Goal of the exercise ▸
Copy out the listing that follows, exact in every word, and skip the images.

Material supplied ▸
## begin

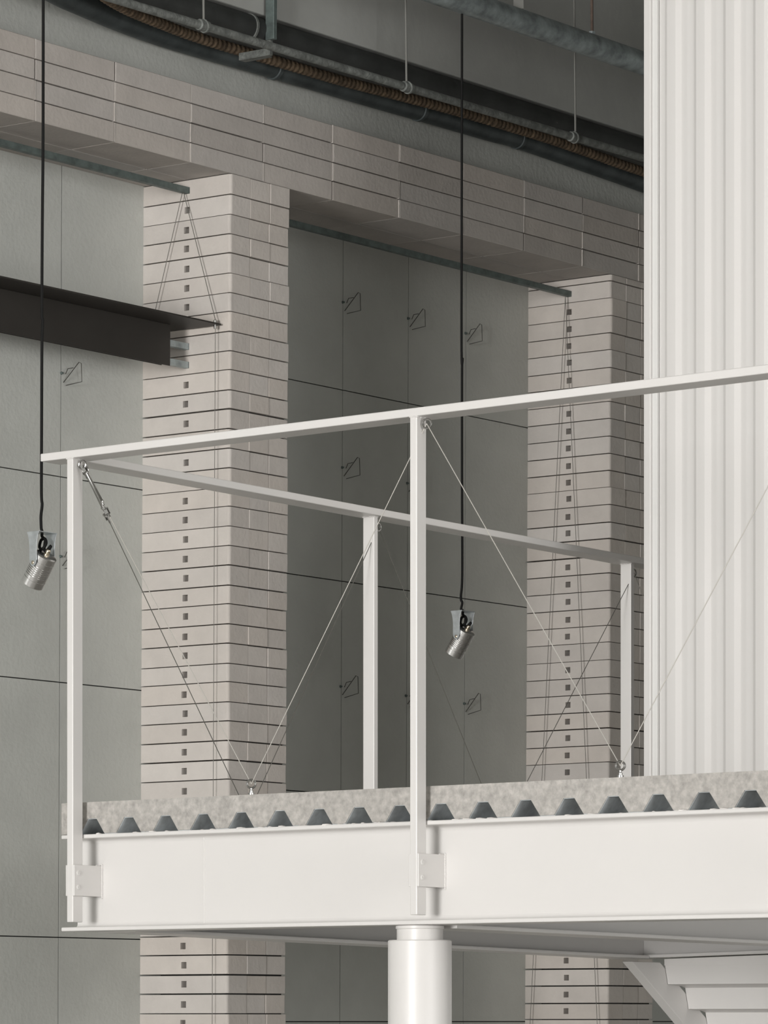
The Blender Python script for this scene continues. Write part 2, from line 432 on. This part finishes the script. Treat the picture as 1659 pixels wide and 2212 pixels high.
tube(bm, [p+Vector((-.015, -.04, .0)), p+Vector((-.005, -.045, .03)), p+Vector((.01, -.02, .07)), q], .005, 8); obj('pipe_clip', bm, 'galv', t, smooth=True)
# brown ribbed hose
ah = AU-.15
hs = px_path([(544, 117), (635, 144), (736, 174), (837, 200), (939, 227), (1040, 255), (1081, 268), (1182, 299), (1284, 334), (1368, 364), (1600, 440)], ah)
z0h = W.solve(544, 117, a=ah)[2]
hl = px_path_z([(150, -70), (200, -25), (265, 16), (345, 50), (430, 82)], z0h)
pts = smooth_pts(hl+hs, 10)
res = []; acc = 0
for i in range(len(pts)-1):
    n = max(1, int((pts[i+1]-pts[i]).length/.005))
    for k in range(n): res.append(pts[i].lerp(pts[i+1], k/n))
rad = [  .020*(1+.09*math.sin(i*1.25)) for i in range(len(res))]
bm = B_(); tube(bm, res, rad, 12); tag(obj('ribbed_hose', bm, 'rust', smooth=True, angle=80), 'rusty brown ribbed hose between the thin conduit and the dark pipe', 'hose')
# big black pipe under the beam
zc = zb-.053; ag = AB+.034; b_r = W.solve(556, 70, a=ag-.05)[1]; b_q = W.solve(579, 70, a=ag-.05)[1]
bm = B_(); tube(bm, [W.pt(ag, b, zc) for b in (-5, -2, b_q, 2, 8)], .05, 28)
t = thing('insulated_pipe', 'large black insulated pipe tucked under the concrete beam', 'pipe', W.pt(ag, 0, zc))
obj('pipe_run', bm, 'bigpipe', t, smooth=True)
bm = B_(); lathe(bm, W.pt(ag, b_r, zc), W.B, [(0, .0501), (.002, .0535), (.012, .0535), (.014, .0501)], 30); obj('pipe_strap', bm, 'conduit', t, smooth=True)
# thin conduit
ac = AB-.19
cp = px_path([(40, -64), (253, 0), (881, 189), (1394, 343), (1600, 405)], ac)
bm = B_(); tube(bm, smooth_pts(cp, 4), .0155, 14)
t = thing('conduit', 'thin dusty grey conduit running diagonally under the concrete beam', 'conduit', cp[2])
obj('conduit_run', bm, 'conduit', t, smooth=True)
for x, y in ((440, 56), (880, 189), (1240, 297)):
    p = W.pt(*W.solve(x, y, a=ac)); d = W.B
    bm = B_(); lathe(bm, p-d*.03, d, [(0, .0158), (.004, .021), (.05, .021), (.055, .0158)], 16)
    torus(bm, p+Vector((0, 0, .0)), (d+Vector((0, 0, .3))), .022, .004, 16, 6)
    obj('coupling', bm, 'conduit', t, smooth=True)
for x, y, lb in ((440, 52, 'thin hanger rod at upper left holding the conduit'), (878, 186, 'thin hanger rod in the middle holding the conduit'), (1243, 292, 'thin hanger rod at right holding the conduit, behind the galvanised pipe')):
    p = W.pt(*W.solve(x, y, a=ac)); bm = B_()
    tube(bm, [p+Vector((0, 0, .015)), Vector((p.x-.012, p.y, CEIL))], .0042, 8)
    tag(obj('hanger_rod', bm, 'rod', smooth=True), lb, 'rod', 'conduit hanger rods')
# square drop hanger
t = None
a_, b_, z_ = W.solve(585, 86, a=AB-.03)
t = thing('pipe_hanger', 'square grey steel drop hanger in front of the black pipe at top', 'hanger', W.pt(a_, b_, z_))
bm = B_(); fbox(bm, W, a_-.02, a_+.02, b_-.008, b_+.012, z_, CEIL); obj('drop_post', bm, 'galv_dark', t, bevel=.002)
bm = B_(); fbox(bm, W, a_+.02, a_+.15, b_-.004, b_+.034, z_-.058, z_-.054); fbox(bm, W, a_+.02, a_+.15, b_-.004, b_, z_-.054, z_-.03); fbox(bm, W, a_+.0, a_+.02, b_-.004, b_+.012, z_-.058, z_)
obj('support_angle', bm, 'conduit', t, bevel=.001)
# galvanised pipe at the upper right
LD = 15.0
gp = at_depth(998, 30, LD)
g_a, g_b = None, None
axis_pt = gp+Vector((0, 0, .05))
dB = W.B
t = thing('galvanised_pipe', 'mottled galvanised pipe crossing the upper right corner', 'pipe', axis_pt)
bm = B_(); tube(bm, [axis_pt+dB*s for s in (-3, -1, 0, 1, 2, 5)], .047, 28); obj('pipe_run', bm, 'galv', t, smooth=True)
def on_pipe(px):
    k = (px-CX)/F; s_ = (k*axis_pt.y-axis_pt.x)/(dB.x-k*dB.y); return axis_pt+dB*s_
p = on_pipe(1279)
bm = B_(); tube(bm, [p+Vector((0, 0, .047)), Vector((p.x-.006, p.y, CEIL))], .006, 8)
tag(obj('hanger_rod', bm, 'rustrod', smooth=True), 'rusty threaded rod holding the galvanised pipe near the white cladding', 'rod')
bm = B_(); lathe(bm, p+Vector((0, 0, .044)), (0, 0, 1), [(0, .014), (.014, .014)], 6)
obj('nut', bm, 'galv', t)
p = on_pipe(1120)
bm = B_(); fbox_pts = [p+Vector((dx, dy, .046)) for dx, dy in ((-.02, -.004), (.02, -.004), (.02, .004), (-.02, .004))]
loft(bm, [fbox_pts, [Vector((q.x, q.y, CEIL)) for q in fbox_pts]])
tag(obj('hanger_strap', bm, 'rod'), 'flat grey hanger strap behind the galvanised pipe at the top edge', 'strap')

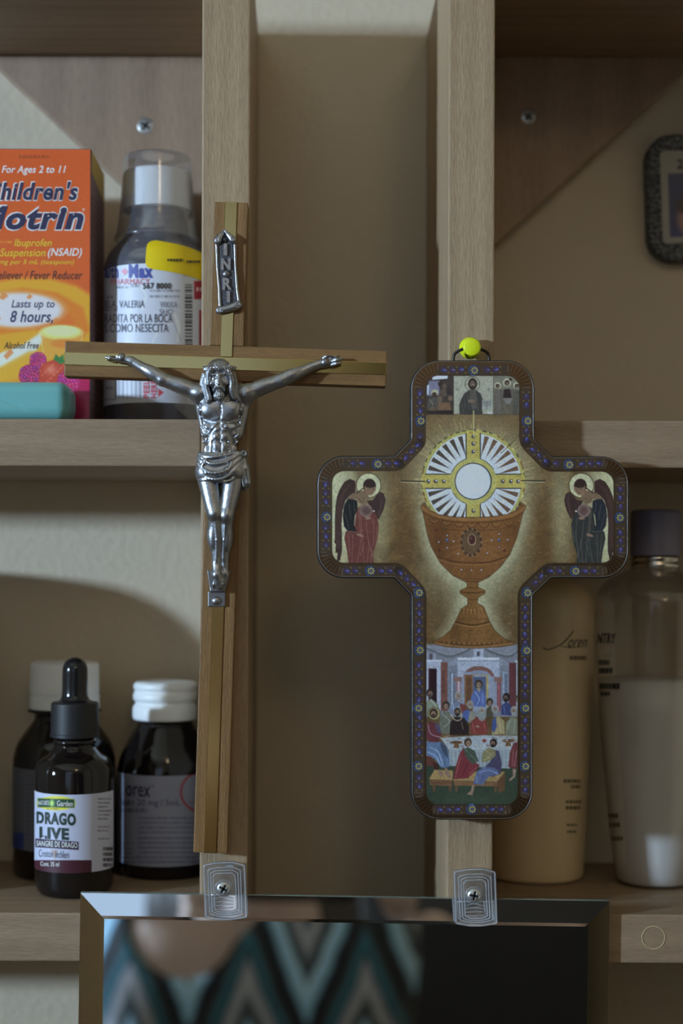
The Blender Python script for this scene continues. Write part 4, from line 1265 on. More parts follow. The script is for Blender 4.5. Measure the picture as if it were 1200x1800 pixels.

## end

Problem solution ▸
The Blender Python script for this scene continues. Write part 2, from line 432 on. This part finishes the script. Treat the picture as 1659 pixels wide and 2212 pixels high.
tube(bm, [p+Vector((-.015, -.04, .0)), p+Vector((-.005, -.045, .03)), p+Vector((.01, -.02, .07)), q], .005, 8); obj('pipe_clip', bm, 'galv', t, smooth=True)
# brown ribbed hose
ah = AU-.15
hs = px_path([(544, 117), (635, 144), (736, 174), (837, 200), (939, 227), (1040, 255), (1081, 268), (1182, 299), (1284, 334), (1368, 364), (1600, 440)], ah)
z0h = W.solve(544, 117, a=ah)[2]
hl = px_path_z([(150, -70), (200, -25), (265, 16), (345, 50), (430, 82)], z0h)
pts = smooth_pts(hl+hs, 10)
res = []; acc = 0
for i in range(len(pts)-1):
    n = max(1, int((pts[i+1]-pts[i]).length/.005))
    for k in range(n): res.append(pts[i].lerp(pts[i+1], k/n))
rad = [  .020*(1+.09*math.sin(i*1.25)) for i in range(len(res))]
bm = B_(); tube(bm, res, rad, 12); tag(obj('ribbed_hose', bm, 'rust', smooth=True, angle=80), 'rusty brown ribbed hose between the thin conduit and the dark pipe', 'hose')
# big black pipe under the beam
zc = zb-.053; ag = AB+.034; b_r = W.solve(556, 70, a=ag-.05)[1]; b_q = W.solve(579, 70, a=ag-.05)[1]
bm = B_(); tube(bm, [W.pt(ag, b, zc) for b in (-5, -2, b_q, 2, 8)], .05, 28)
t = thing('insulated_pipe', 'large black insulated pipe tucked under the concrete beam', 'pipe', W.pt(ag, 0, zc))
obj('pipe_run', bm, 'bigpipe', t, smooth=True)
bm = B_(); lathe(bm, W.pt(ag, b_r, zc), W.B, [(0, .0501), (.002, .0535), (.012, .0535), (.014, .0501)], 30); obj('pipe_strap', bm, 'conduit', t, smooth=True)
# thin conduit
ac = AB-.19
cp = px_path([(40, -64), (253, 0), (881, 189), (1394, 343), (1600, 405)], ac)
bm = B_(); tube(bm, smooth_pts(cp, 4), .0155, 14)
t = thing('conduit', 'thin dusty grey conduit running diagonally under the concrete beam', 'conduit', cp[2])
obj('conduit_run', bm, 'conduit', t, smooth=True)
for x, y in ((440, 56), (880, 189), (1240, 297)):
    p = W.pt(*W.solve(x, y, a=ac)); d = W.B
    bm = B_(); lathe(bm, p-d*.03, d, [(0, .0158), (.004, .021), (.05, .021), (.055, .0158)], 16)
    torus(bm, p+Vector((0, 0, .0)), (d+Vector((0, 0, .3))), .022, .004, 16, 6)
    obj('coupling', bm, 'conduit', t, smooth=True)
for x, y, lb in ((440, 52, 'thin hanger rod at upper left holding the conduit'), (878, 186, 'thin hanger rod in the middle holding the conduit'), (1243, 292, 'thin hanger rod at right holding the conduit, behind the galvanised pipe')):
    p = W.pt(*W.solve(x, y, a=ac)); bm = B_()
    tube(bm, [p+Vector((0, 0, .015)), Vector((p.x-.012, p.y, CEIL))], .0042, 8)
    tag(obj('hanger_rod', bm, 'rod', smooth=True), lb, 'rod', 'conduit hanger rods')
# square drop hanger
t = None
a_, b_, z_ = W.solve(585, 86, a=AB-.03)
t = thing('pipe_hanger', 'square grey steel drop hanger in front of the black pipe at top', 'hanger', W.pt(a_, b_, z_))
bm = B_(); fbox(bm, W, a_-.02, a_+.02, b_-.008, b_+.012, z_, CEIL); obj('drop_post', bm, 'galv_dark', t, bevel=.002)
bm = B_(); fbox(bm, W, a_+.02, a_+.15, b_-.004, b_+.034, z_-.058, z_-.054); fbox(bm, W, a_+.02, a_+.15, b_-.004, b_, z_-.054, z_-.03); fbox(bm, W, a_+.0, a_+.02, b_-.004, b_+.012, z_-.058, z_)
obj('support_angle', bm, 'conduit', t, bevel=.001)
# galvanised pipe at the upper right
LD = 15.0
gp = at_depth(998, 30, LD)
g_a, g_b = None, None
axis_pt = gp+Vector((0, 0, .05))
dB = W.B
t = thing('galvanised_pipe', 'mottled galvanised pipe crossing the upper right corner', 'pipe', axis_pt)
bm = B_(); tube(bm, [axis_pt+dB*s for s in (-3, -1, 0, 1, 2, 5)], .047, 28); obj('pipe_run', bm, 'galv', t, smooth=True)
def on_pipe(px):
    k = (px-CX)/F; s_ = (k*axis_pt.y-axis_pt.x)/(dB.x-k*dB.y); return axis_pt+dB*s_
p = on_pipe(1279)
bm = B_(); tube(bm, [p+Vector((0, 0, .047)), Vector((p.x-.006, p.y, CEIL))], .006, 8)
tag(obj('hanger_rod', bm, 'rustrod', smooth=True), 'rusty threaded rod holding the galvanised pipe near the white cladding', 'rod')
bm = B_(); lathe(bm, p+Vector((0, 0, .044)), (0, 0, 1), [(0, .014), (.014, .014)], 6)
obj('nut', bm, 'galv', t)
p = on_pipe(1120)
bm = B_(); fbox_pts = [p+Vector((dx, dy, .046)) for dx, dy in ((-.02, -.004), (.02, -.004), (.02, .004), (-.02, .004))]
loft(bm, [fbox_pts, [Vector((q.x, q.y, CEIL)) for q in fbox_pts]])
tag(obj('hanger_strap', bm, 'rod'), 'flat grey hanger strap behind the galvanised pipe at the top edge', 'strap')

The Blender Python script for this scene continues. Write part 4, from line 1265 on. More parts follow. The script is for Blender 4.5. Measure the picture as if it were 1200x1800 pixels.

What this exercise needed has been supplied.